### Exercise prompt
Provide an exact copy of the data, excluding the images.
** START Data excerpt **
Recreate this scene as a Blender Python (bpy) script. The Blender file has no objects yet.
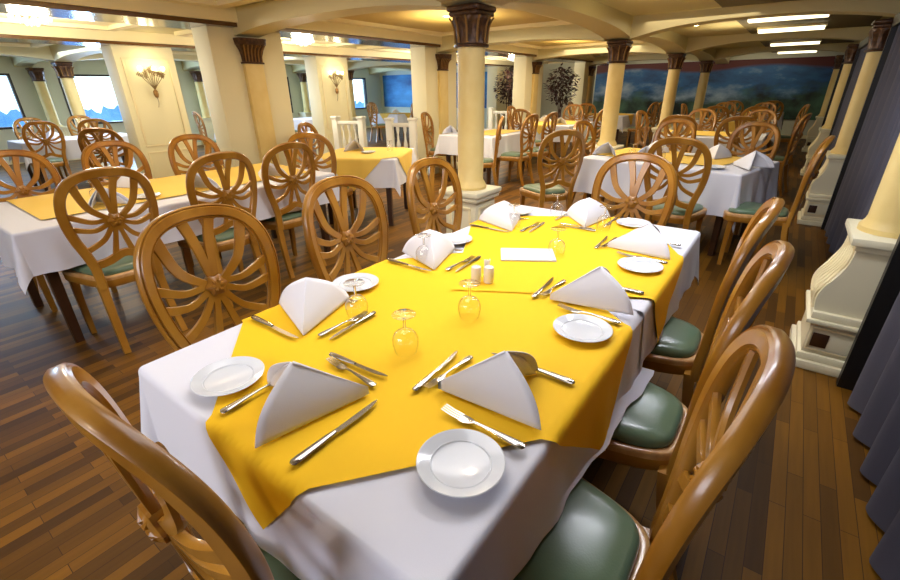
import bpy, bmesh, math, random
from mathutils import Vector, Matrix
random.seed(7)
PI = math.pi
SC = bpy.context.scene
COL = SC.collection

# ------------------------------------------------------------------ materials
def lin(c):
    return tuple(((v/255)/12.92 if v/255 <= .04045 else ((v/255+.055)/1.055)**2.4) for v in c) + (1.0,)

class NT:
    def __init__(s, name):
        s.m = bpy.data.materials.new(name); s.m.use_nodes = True
        s.t = s.m.node_tree; s.n = s.t.nodes; s.l = s.t.links
        s.n.clear()
        s.out = s.n.new('ShaderNodeOutputMaterial')
    def add(s, typ, **kw):
        n = s.n.new(typ)
        for k, v in kw.items():
            if k.startswith('i_'):
                n.inputs[k[2:].replace('_', ' ')].default_value = v
            else:
                setattr(n, k, v)
        return n
    def link(s, a, b): s.l.new(a, b)

def coords(t, scale=(1, 1, 1), rot=(0, 0, 0), kind='Object'):
    tc = t.add('ShaderNodeTexCoord'); mp = t.add('ShaderNodeMapping')
    mp.inputs['Scale'].default_value = scale; mp.inputs['Rotation'].default_value = rot
    t.link(tc.outputs[kind], mp.inputs['Vector'])
    return mp.outputs['Vector']

def mat(name, col, rough=.5, metal=0, spec=.5, coat=0, col2=None, nscale=(8, 8, 8), bump=0, bscale=40, sheen=0):
    t = NT(name)
    b = t.add('ShaderNodeBsdfPrincipled')
    b.inputs['Base Color'].default_value = lin(col)
    b.inputs['Roughness'].default_value = rough; b.inputs['Metallic'].default_value = metal
    b.inputs['Specular IOR Level'].default_value = spec
    b.inputs['Coat Weight'].default_value = coat; b.inputs['Coat Roughness'].default_value = .12
    b.inputs['Sheen Weight'].default_value = sheen
    if col2:
        nz = t.add('ShaderNodeTexNoise'); nz.inputs['Scale'].default_value = 1; nz.inputs['Detail'].default_value = 5
        t.link(coords(t, nscale), nz.inputs['Vector'])
        r = t.add('ShaderNodeValToRGB')
        r.color_ramp.elements[0].position = .35; r.color_ramp.elements[1].position = .65
        r.color_ramp.elements[0].color = lin(col); r.color_ramp.elements[1].color = lin(col2)
        t.link(nz.outputs['Fac'], r.inputs['Fac']); t.link(r.outputs['Color'], b.inputs['Base Color'])
    if bump:
        n2 = t.add('ShaderNodeTexNoise'); n2.inputs['Scale'].default_value = bscale; n2.inputs['Detail'].default_value = 3
        t.link(coords(t), n2.inputs['Vector'])
        bp = t.add('ShaderNodeBump'); bp.inputs['Strength'].default_value = bump; bp.inputs['Distance'].default_value = .01
        t.link(n2.outputs['Fac'], bp.inputs['Height']); t.link(bp.outputs['Normal'], b.inputs['Normal'])
    t.link(b.outputs['BSDF'], t.out.inputs['Surface'])
    return t.m

def emit(name, col, strength):
    t = NT(name); e = t.add('ShaderNodeEmission'); e.inputs['Color'].default_value = lin(col)
    e.inputs['Strength'].default_value = strength
    t.link(e.outputs[0], t.out.inputs['Surface']); return t.m

def thin_glass(name, tint=(255, 255, 255), ior=1.45, rough=.0, edge=0.0):
    t = NT(name)
    tr = t.add('ShaderNodeBsdfTransparent'); tr.inputs['Color'].default_value = lin(tint)
    gl = t.add('ShaderNodeBsdfGlossy'); gl.inputs['Roughness'].default_value = rough
    fr = t.add('ShaderNodeFresnel'); ge = t.add('ShaderNodeNewGeometry'); mi = t.add('ShaderNodeMix', data_type='FLOAT')
    mi.inputs[2].default_value = ior; mi.inputs[3].default_value = 1/ior
    t.link(ge.outputs['Backfacing'], mi.inputs[0]); t.link(mi.outputs[0], fr.inputs['IOR'])
    mx = t.add('ShaderNodeMixShader')
    lw = t.add('ShaderNodeLayerWeight'); lw.inputs['Blend'].default_value = .5
    rp = t.add('ShaderNodeMapRange'); rp.inputs['From Min'].default_value = .45; rp.inputs['To Max'].default_value = edge
    ad = t.add('ShaderNodeMath', operation='MAXIMUM')
    t.link(lw.outputs['Facing'], rp.inputs['Value']); t.link(rp.outputs[0], ad.inputs[0]); t.link(fr.outputs[0], ad.inputs[1])
    t.link(ad.outputs[0], mx.inputs[0]); t.link(tr.outputs[0], mx.inputs[1]); t.link(gl.outputs[0], mx.inputs[2])
    t.link(mx.outputs[0], t.out.inputs['Surface']); return t.m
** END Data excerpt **
### Result of this task
Recreate this scene as a Blender Python (bpy) script. The Blender file has no objects yet.
import bpy, bmesh, math, random
from mathutils import Vector, Matrix
random.seed(7)
PI = math.pi
SC = bpy.context.scene
COL = SC.collection

# ------------------------------------------------------------------ materials
def lin(c):
    return tuple(((v/255)/12.92 if v/255 <= .04045 else ((v/255+.055)/1.055)**2.4) for v in c) + (1.0,)

class NT:
    def __init__(s, name):
        s.m = bpy.data.materials.new(name); s.m.use_nodes = True
        s.t = s.m.node_tree; s.n = s.t.nodes; s.l = s.t.links
        s.n.clear()
        s.out = s.n.new('ShaderNodeOutputMaterial')
    def add(s, typ, **kw):
        n = s.n.new(typ)
        for k, v in kw.items():
            if k.startswith('i_'):
                n.inputs[k[2:].replace('_', ' ')].default_value = v
            else:
                setattr(n, k, v)
        return n
    def link(s, a, b): s.l.new(a, b)

def coords(t, scale=(1, 1, 1), rot=(0, 0, 0), kind='Object'):
    tc = t.add('ShaderNodeTexCoord'); mp = t.add('ShaderNodeMapping')
    mp.inputs['Scale'].default_value = scale; mp.inputs['Rotation'].default_value = rot
    t.link(tc.outputs[kind], mp.inputs['Vector'])
    return mp.outputs['Vector']

def mat(name, col, rough=.5, metal=0, spec=.5, coat=0, col2=None, nscale=(8, 8, 8), bump=0, bscale=40, sheen=0):
    t = NT(name)
    b = t.add('ShaderNodeBsdfPrincipled')
    b.inputs['Base Color'].default_value = lin(col)
    b.inputs['Roughness'].default_value = rough; b.inputs['Metallic'].default_value = metal
    b.inputs['Specular IOR Level'].default_value = spec
    b.inputs['Coat Weight'].default_value = coat; b.inputs['Coat Roughness'].default_value = .12
    b.inputs['Sheen Weight'].default_value = sheen
    if col2:
        nz = t.add('ShaderNodeTexNoise'); nz.inputs['Scale'].default_value = 1; nz.inputs['Detail'].default_value = 5
        t.link(coords(t, nscale), nz.inputs['Vector'])
        r = t.add('ShaderNodeValToRGB')
        r.color_ramp.elements[0].position = .35; r.color_ramp.elements[1].position = .65
        r.color_ramp.elements[0].color = lin(col); r.color_ramp.elements[1].color = lin(col2)
        t.link(nz.outputs['Fac'], r.inputs['Fac']); t.link(r.outputs['Color'], b.inputs['Base Color'])
    if bump:
        n2 = t.add('ShaderNodeTexNoise'); n2.inputs['Scale'].default_value = bscale; n2.inputs['Detail'].default_value = 3
        t.link(coords(t), n2.inputs['Vector'])
        bp = t.add('ShaderNodeBump'); bp.inputs['Strength'].default_value = bump; bp.inputs['Distance'].default_value = .01
        t.link(n2.outputs['Fac'], bp.inputs['Height']); t.link(bp.outputs['Normal'], b.inputs['Normal'])
    t.link(b.outputs['BSDF'], t.out.inputs['Surface'])
    return t.m

def emit(name, col, strength):
    t = NT(name); e = t.add('ShaderNodeEmission'); e.inputs['Color'].default_value = lin(col)
    e.inputs['Strength'].default_value = strength
    t.link(e.outputs[0], t.out.inputs['Surface']); return t.m

def thin_glass(name, tint=(255, 255, 255), ior=1.45, rough=.0, edge=0.0):
    t = NT(name)
    tr = t.add('ShaderNodeBsdfTransparent'); tr.inputs['Color'].default_value = lin(tint)
    gl = t.add('ShaderNodeBsdfGlossy'); gl.inputs['Roughness'].default_value = rough
    fr = t.add('ShaderNodeFresnel'); ge = t.add('ShaderNodeNewGeometry'); mi = t.add('ShaderNodeMix', data_type='FLOAT')
    mi.inputs[2].default_value = ior; mi.inputs[3].default_value = 1/ior
    t.link(ge.outputs['Backfacing'], mi.inputs[0]); t.link(mi.outputs[0], fr.inputs['IOR'])
    mx = t.add('ShaderNodeMixShader')
    lw = t.add('ShaderNodeLayerWeight'); lw.inputs['Blend'].default_value = .5
    rp = t.add('ShaderNodeMapRange'); rp.inputs['From Min'].default_value = .45; rp.inputs['To Max'].default_value = edge
    ad = t.add('ShaderNodeMath', operation='MAXIMUM')
    t.link(lw.outputs['Facing'], rp.inputs['Value']); t.link(rp.outputs[0], ad.inputs[0]); t.link(fr.outputs[0], ad.inputs[1])
    t.link(ad.outputs[0], mx.inputs[0]); t.link(tr.outputs[0], mx.inputs[1]); t.link(gl.outputs[0], mx.inputs[2])
    t.link(mx.outputs[0], t.out.inputs['Surface']); return t.m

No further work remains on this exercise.